---- Information supplied

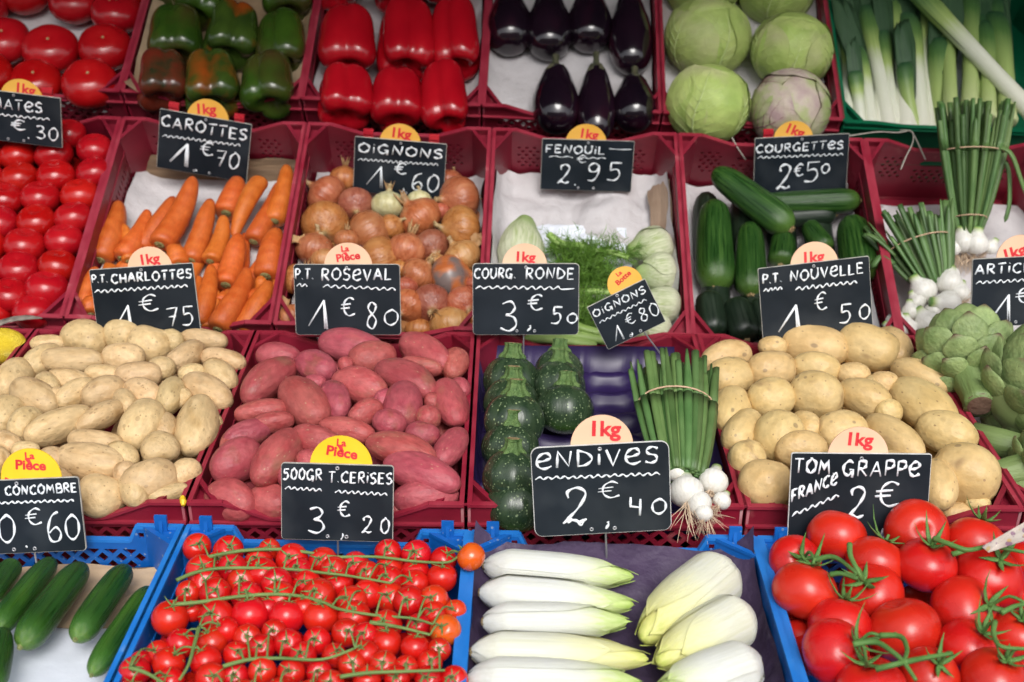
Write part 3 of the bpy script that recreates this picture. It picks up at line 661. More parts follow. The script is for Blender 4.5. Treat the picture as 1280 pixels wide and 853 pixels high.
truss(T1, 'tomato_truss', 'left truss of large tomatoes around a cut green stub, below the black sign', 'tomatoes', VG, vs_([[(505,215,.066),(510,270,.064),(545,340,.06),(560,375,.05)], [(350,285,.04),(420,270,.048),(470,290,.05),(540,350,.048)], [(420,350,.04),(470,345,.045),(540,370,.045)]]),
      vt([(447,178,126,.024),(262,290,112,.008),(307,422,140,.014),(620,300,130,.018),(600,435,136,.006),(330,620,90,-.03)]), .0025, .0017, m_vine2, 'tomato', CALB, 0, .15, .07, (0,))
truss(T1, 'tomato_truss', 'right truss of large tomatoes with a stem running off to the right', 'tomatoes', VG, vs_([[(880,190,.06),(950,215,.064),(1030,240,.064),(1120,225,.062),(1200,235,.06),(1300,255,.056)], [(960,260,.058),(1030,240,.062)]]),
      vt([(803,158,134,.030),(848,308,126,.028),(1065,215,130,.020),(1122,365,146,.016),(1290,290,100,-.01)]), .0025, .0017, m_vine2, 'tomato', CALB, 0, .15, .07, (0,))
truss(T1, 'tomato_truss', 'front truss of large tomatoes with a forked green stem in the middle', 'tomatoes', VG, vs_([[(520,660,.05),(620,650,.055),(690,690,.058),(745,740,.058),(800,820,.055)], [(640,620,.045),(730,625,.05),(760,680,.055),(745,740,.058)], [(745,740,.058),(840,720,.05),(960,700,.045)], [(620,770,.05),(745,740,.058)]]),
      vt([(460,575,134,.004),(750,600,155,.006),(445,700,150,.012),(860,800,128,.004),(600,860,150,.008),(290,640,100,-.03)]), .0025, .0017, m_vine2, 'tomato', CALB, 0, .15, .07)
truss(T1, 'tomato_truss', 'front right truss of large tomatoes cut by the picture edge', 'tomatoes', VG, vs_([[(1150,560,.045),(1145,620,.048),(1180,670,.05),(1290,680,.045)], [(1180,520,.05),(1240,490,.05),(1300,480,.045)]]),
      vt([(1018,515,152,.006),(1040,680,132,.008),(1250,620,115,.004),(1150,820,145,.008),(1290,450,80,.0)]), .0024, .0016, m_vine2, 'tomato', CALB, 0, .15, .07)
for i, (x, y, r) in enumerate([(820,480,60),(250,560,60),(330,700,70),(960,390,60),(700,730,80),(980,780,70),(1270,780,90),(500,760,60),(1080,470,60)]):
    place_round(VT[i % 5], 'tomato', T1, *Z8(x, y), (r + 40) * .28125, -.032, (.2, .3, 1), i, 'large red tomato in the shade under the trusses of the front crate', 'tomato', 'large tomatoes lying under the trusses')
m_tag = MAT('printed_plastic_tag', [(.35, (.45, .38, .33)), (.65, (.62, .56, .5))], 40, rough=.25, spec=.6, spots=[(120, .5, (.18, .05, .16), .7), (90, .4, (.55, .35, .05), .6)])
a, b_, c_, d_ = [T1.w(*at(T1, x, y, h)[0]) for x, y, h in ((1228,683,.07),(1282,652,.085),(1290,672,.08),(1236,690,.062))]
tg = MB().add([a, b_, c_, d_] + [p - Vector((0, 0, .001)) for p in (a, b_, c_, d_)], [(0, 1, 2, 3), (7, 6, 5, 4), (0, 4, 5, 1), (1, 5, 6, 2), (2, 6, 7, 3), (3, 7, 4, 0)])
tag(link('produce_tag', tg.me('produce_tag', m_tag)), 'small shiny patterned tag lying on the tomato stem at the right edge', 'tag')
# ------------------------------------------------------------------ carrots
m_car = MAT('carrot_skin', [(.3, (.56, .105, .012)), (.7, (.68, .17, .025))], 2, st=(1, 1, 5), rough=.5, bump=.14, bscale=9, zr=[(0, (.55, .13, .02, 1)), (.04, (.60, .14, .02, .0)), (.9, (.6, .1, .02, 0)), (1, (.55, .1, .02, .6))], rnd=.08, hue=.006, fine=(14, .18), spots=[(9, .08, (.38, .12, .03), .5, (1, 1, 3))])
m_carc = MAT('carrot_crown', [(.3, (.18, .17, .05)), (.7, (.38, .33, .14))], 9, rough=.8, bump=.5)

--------

◆ Given exercise ◆
Return all lines of the material above in which the word "picture" occurs.

◆ Problem solution ◆
Write part 3 of the bpy script that recreates this picture. It picks up at line 661. More parts follow. The script is for Blender 4.5. Treat the picture as 1280 pixels wide and 853 pixels high.
truss(T1, 'tomato_truss', 'front right truss of large tomatoes cut by the picture edge', 'tomatoes', VG, vs_([[(1150,560,.045),(1145,620,.048),(1180,670,.05),(1290,680,.045)], [(1180,520,.05),(1240,490,.05),(1300,480,.045)]]),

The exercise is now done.